Dicen que la parodia viene de la rapsodia, de cuando los rapsodas callaban y entraban unos actores que le daban la vuelta a todo lo que se había dicho, ya fuera por simple diversión o para reclamar la atención del espectador más distraído. Eso es lo que hace Martí Anson: detener el sistema expositivo tradicional para ponerlo del revés e introducir así al visitante. Contra el peso de la historia y del arte como leyendas, que reducen y aíslan el relato, aquí la exposición es un campo de minas –solo aparentemente desnuda, repleta de ideas y decisiones pero también de dudas, donde todo se mueve entre el poder y la posibilidad–. ¿Qué pasa si el mensaje no está previamente fijado? ¿Es posible que se haga y se deshaga en el curso de la exposición? ¿Podemos pensar una exposición como una praxis colectiva? La cuestión, avancémoslo, no es qué innovadora idea o presentación realizamos de las obras del artista, sino cómo podemos activarlas, hacerlas disponibles, y eso pasa por motivar un uso común del espacio expositivo. Rebatir el orden establecido para hacer el arte más accesible, libre y democrático no es solo desaprender sus estrategias, y menos que el artista cree en solitario contra toda norma, sino aprender a jugar con ellas, inventar colectivamente nuevas formas de usar este sistema estancado. 

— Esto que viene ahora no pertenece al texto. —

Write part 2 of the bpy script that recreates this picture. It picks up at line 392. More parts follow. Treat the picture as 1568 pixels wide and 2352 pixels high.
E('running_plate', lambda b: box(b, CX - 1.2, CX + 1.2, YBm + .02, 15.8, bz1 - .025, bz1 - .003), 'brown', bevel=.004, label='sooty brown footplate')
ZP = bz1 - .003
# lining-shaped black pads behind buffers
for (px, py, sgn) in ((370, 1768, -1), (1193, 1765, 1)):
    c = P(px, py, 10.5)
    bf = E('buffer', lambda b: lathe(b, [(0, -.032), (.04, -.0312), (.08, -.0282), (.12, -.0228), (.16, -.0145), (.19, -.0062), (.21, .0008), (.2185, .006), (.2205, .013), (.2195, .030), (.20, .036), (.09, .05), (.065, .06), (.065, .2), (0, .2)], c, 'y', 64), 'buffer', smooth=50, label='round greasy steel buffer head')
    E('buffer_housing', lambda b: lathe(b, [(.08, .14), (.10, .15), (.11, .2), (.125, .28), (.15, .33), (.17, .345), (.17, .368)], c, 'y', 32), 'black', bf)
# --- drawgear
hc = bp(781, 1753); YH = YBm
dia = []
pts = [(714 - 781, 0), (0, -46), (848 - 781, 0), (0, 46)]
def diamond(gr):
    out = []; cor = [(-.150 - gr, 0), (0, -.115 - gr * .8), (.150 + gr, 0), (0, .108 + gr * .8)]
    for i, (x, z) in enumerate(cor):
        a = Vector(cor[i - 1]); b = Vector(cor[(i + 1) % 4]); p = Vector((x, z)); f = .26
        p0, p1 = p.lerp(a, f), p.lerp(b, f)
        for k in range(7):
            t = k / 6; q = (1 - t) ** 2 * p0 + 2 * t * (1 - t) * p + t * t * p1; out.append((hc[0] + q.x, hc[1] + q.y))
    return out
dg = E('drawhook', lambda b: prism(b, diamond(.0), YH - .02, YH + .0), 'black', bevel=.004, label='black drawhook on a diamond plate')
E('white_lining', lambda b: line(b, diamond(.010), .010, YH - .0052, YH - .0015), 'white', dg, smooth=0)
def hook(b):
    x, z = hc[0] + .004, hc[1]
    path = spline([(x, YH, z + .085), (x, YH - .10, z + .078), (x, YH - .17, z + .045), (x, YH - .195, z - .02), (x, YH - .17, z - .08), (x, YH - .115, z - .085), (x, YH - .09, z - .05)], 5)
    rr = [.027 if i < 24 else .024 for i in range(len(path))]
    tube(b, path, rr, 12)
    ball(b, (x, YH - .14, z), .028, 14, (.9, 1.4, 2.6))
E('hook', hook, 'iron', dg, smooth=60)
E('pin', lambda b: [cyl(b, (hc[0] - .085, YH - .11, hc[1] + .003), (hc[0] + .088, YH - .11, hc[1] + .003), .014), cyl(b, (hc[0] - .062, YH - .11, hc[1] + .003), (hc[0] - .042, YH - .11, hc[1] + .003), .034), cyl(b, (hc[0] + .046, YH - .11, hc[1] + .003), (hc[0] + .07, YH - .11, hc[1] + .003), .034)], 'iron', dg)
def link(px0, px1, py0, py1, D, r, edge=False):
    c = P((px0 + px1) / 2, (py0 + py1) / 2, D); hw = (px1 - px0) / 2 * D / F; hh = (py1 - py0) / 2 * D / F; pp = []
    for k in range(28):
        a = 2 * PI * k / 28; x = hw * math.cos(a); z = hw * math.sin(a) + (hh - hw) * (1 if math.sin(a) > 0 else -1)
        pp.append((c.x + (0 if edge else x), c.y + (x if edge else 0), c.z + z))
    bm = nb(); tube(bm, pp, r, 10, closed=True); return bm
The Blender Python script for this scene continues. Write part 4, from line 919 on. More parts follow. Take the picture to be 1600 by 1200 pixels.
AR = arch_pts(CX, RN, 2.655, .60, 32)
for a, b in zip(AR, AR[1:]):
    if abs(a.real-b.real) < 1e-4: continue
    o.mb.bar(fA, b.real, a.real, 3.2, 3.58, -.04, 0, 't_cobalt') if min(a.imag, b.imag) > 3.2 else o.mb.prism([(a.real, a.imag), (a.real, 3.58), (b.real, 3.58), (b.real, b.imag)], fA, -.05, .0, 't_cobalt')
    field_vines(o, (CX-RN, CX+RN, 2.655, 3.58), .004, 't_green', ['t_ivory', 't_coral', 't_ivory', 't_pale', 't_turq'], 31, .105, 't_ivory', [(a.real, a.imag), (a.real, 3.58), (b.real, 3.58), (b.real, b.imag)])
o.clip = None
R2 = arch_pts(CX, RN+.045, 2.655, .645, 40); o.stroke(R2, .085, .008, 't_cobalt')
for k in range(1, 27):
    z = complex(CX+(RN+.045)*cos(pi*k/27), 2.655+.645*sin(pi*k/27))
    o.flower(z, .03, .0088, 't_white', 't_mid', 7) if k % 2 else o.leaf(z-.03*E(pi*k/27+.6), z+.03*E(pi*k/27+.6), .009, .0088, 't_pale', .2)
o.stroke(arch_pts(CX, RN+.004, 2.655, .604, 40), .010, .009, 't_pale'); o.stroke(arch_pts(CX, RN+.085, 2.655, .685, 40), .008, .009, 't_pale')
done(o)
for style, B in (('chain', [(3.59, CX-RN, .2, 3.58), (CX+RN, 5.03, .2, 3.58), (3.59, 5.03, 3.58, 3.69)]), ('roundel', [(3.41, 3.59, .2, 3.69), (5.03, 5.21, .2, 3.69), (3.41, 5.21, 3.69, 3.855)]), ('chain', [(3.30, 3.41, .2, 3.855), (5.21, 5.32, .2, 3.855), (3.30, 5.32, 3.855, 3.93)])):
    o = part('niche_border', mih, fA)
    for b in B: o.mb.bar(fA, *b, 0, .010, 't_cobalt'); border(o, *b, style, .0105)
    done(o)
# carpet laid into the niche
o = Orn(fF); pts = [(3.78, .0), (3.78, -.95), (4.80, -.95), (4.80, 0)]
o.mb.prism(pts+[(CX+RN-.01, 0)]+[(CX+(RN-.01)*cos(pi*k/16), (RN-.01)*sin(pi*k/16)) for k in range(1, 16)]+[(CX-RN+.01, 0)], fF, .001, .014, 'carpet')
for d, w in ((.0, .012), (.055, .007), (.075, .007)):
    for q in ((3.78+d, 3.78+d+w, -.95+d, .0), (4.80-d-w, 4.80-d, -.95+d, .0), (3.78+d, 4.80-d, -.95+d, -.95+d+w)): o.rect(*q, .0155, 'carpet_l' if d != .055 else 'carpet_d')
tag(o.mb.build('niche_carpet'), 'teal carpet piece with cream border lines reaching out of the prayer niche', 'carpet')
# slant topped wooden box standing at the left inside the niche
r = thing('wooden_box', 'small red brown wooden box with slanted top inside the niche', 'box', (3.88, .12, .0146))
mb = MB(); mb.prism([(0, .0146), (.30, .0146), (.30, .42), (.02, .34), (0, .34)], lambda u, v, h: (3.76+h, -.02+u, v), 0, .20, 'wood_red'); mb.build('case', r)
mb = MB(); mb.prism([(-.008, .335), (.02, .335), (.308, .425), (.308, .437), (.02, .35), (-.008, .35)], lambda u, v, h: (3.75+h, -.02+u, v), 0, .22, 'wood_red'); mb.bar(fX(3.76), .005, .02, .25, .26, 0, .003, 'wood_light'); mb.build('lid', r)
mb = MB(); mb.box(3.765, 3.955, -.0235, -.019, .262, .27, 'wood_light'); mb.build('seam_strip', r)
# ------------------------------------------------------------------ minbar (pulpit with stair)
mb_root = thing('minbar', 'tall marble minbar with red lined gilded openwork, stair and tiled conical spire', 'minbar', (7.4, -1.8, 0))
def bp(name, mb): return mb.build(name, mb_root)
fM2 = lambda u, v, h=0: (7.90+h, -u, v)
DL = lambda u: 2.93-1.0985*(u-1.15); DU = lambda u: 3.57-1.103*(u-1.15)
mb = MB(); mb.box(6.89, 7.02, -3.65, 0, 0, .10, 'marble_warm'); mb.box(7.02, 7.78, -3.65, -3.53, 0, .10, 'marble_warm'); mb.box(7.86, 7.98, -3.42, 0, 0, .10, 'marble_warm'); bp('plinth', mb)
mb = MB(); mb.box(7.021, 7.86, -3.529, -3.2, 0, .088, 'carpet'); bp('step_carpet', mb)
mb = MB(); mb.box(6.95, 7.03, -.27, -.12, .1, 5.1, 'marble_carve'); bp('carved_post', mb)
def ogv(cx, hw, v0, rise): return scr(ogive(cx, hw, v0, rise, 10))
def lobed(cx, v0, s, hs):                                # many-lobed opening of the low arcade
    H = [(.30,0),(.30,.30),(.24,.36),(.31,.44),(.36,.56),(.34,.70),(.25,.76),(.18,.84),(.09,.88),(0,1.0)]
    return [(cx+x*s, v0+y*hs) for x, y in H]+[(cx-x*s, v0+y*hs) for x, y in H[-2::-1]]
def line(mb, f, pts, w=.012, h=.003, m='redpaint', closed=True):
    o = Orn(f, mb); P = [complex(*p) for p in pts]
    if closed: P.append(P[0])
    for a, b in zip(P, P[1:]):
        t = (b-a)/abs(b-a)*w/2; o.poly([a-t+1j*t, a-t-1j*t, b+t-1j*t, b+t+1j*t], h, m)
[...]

Una exposición verdadera no se puede mirar a distancia, solo se puede experimentar. Entrar en ella es salir de la contemplación a la que nos tiene acostumbrados el museo y tomar partido: decidir qué tiempo le dedicamos, con qué acciones. Si queremos participar de este juego con la eventualidad, contra los cánones y sin espectáculos, deberemos afrontar el compromiso de la pregunta que se hacía Eugene Smith: «Yo no escribí las reglas, ¿por qué tendría que seguirlas?».